Over half of mortgage borrowers concerned about renewals

A new survey has found that 53% of Canadian mortgage borrowers are concerned about the prospect of higher monthly payments at renewal time.

However, most respondents (52%) also said they have a plan in place to help deal with any potential payment shock, the RATESDOTCA and BNN Bloomberg survey found.

For those who said they have a plan to deal with higher payments, these are the top actions:

  • Decrease spending in other areas of their budget (38%)
  • Rely on savings to make up the difference (9%)
  • Take out a loan (2%)
  • Sell their home (2%)

For more than half of those polled (51%), switching lenders isn’t part of their plan when their mortgage comes up for renewal. Another 9% weren’t aware they could switch, the findings revealed.

According to the survey, which was conducted by Leger, 16% of respondents said they don’t need a plan since they expect to be able to easily handle any rise in payments. Another 20% said they have no plan at all.

Fixed-rate borrowers could be in for a payment shock

Borrowers with an adjustable-rate mortgage have already seen their monthly payments soar in tandem with the Bank of Canada’s last six consecutive rate hikes. In just eight months, the Bank has raised its overnight target rate by 350 basis points.

Even many with static-payment variable rates have been having to increase their monthly payments to cover the rising interest portion.

But fixed-rate borrowers, particularly those who secured ultra-low mortgage rates in 2020 and 2021, are expected to see the largest jumps when they renew in the coming years.

With fixed rates now averaging close to 6%, even those renewing today are seeing a substantial rise in payments, according to Ben Rabidoux of Edge Realty Analytics.

Historically, if you look at the interest cost at the time a 5-year fixed-rate mortgage borrower took out their mortgage and compared it to their renewal rate towards the end of their term, most were renewing at a monthly savings of $78 for every $100,000 they originally borrowed, Rabidoux pointed out during a webinar for subscribers.

“Fast-forward to today, and what we’re finding is people who renew at a 5-year fixed rate are now paying, by my math, about $100 more for every $100,000 originally borrowed,” he said. “That’s not a small hit whatsoever.”

Clinton Wilkins of CENTUM Home Lenders Ltd. drew attention to this issue during the broker panel session at the recent National Mortgage Conference in Vancouver.

“I’m concerned about the people that are coming up for renewal the next 12, 18 months who were in those very low, ultra-low rates. The ones that had the 1.49% rate and now have to renew into a 5-point-whatever percent interest rate,” he said.

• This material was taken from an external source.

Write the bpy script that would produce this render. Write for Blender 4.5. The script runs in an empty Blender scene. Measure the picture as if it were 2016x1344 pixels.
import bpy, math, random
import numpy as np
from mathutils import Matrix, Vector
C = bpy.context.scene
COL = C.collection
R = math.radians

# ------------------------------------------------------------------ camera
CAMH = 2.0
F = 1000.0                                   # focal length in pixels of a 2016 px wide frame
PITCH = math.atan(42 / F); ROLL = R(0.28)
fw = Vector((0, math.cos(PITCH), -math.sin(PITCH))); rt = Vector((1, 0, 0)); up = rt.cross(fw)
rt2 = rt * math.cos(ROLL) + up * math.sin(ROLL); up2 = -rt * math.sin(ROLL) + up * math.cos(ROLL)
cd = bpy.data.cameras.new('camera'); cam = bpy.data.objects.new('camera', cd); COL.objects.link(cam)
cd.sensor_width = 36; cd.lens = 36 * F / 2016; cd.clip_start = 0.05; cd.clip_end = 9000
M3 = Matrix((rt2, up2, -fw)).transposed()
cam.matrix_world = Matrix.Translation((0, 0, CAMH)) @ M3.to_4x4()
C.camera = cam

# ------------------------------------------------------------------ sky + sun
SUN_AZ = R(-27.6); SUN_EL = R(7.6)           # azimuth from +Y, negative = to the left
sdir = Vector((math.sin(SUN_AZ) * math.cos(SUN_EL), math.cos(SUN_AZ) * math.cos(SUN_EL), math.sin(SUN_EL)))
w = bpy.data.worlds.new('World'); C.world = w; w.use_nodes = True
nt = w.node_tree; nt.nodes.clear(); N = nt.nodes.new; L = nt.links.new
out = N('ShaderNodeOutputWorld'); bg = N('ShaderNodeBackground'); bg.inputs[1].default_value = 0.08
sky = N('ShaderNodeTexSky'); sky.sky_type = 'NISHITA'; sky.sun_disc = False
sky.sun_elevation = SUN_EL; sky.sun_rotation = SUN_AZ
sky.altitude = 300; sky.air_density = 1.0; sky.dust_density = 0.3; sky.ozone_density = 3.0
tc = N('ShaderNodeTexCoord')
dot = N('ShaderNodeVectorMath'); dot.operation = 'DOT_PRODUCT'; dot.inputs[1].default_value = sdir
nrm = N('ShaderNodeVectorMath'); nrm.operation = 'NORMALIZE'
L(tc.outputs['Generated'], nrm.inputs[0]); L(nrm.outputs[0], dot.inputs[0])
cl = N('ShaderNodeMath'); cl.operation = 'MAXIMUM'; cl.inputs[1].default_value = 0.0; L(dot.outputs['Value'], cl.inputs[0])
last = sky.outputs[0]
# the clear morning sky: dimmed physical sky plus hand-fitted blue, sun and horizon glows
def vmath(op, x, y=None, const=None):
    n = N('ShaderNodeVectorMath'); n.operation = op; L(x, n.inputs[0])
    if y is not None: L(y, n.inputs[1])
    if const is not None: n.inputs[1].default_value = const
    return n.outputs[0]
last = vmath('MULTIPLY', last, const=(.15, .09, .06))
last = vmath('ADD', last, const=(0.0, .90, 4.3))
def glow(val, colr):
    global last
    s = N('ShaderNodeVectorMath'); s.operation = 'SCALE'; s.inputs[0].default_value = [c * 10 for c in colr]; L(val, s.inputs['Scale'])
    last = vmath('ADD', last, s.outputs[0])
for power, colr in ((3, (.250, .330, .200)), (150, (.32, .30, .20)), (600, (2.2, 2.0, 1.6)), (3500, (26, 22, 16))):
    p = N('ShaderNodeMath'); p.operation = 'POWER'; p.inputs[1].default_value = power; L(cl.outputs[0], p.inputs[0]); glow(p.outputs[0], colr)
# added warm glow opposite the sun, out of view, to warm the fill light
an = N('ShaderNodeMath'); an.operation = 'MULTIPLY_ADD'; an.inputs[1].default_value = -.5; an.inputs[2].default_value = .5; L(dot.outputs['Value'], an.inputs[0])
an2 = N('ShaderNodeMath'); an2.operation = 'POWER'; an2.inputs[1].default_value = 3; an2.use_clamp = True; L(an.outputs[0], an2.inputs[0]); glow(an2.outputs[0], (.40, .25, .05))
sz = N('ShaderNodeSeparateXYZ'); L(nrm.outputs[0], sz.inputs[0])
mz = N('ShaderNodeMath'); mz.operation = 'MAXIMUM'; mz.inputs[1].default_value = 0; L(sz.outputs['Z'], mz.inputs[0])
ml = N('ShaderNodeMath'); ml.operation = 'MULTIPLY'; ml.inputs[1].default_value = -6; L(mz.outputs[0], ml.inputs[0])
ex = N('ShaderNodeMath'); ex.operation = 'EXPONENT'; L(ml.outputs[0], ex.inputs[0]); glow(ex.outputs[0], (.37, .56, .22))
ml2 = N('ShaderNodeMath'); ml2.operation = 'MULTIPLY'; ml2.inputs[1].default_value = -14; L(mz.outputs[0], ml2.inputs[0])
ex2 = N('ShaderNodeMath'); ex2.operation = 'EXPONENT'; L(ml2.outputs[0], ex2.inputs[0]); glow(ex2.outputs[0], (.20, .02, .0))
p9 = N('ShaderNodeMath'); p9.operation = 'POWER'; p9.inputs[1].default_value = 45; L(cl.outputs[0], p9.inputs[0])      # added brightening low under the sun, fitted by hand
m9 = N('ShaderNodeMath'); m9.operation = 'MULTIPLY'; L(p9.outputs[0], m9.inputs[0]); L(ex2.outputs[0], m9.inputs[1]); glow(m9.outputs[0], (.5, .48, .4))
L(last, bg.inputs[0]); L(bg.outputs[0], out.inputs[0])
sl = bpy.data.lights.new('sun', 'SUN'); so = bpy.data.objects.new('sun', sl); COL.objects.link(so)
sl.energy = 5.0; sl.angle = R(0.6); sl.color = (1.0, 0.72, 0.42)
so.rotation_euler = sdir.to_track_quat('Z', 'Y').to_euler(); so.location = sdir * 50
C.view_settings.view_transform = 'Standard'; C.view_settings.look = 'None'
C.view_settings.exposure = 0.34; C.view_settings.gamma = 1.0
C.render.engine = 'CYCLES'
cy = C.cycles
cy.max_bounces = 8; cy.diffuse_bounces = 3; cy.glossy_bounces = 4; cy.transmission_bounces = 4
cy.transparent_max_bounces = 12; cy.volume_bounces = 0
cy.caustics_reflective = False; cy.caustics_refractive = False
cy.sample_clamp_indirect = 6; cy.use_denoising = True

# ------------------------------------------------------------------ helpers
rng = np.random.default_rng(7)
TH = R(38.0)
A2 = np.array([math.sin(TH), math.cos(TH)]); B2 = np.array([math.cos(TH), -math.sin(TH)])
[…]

“Some customers are having a hard time financially, and some customers were really relying on maybe doing a refinance to put themselves in a better financial position,” he added. “Now they can’t because of [falling values].”

An opportunity for brokers to provide guidance

Another panelist at that same session, Rob Campbell of Premiere Mortgage Centre, noted that now is the time for mortgage brokers to really prove their value as they help guide clients through this turbulent time.

“There’s opportunity because people are going to need someone to help them through this process. Whether that’s the product that they’re in, if they’re coming up for renewal, having payment shock or rate shock or whatever…they need guidance,” he said. “It’s been really easy. It’s not easy anymore.”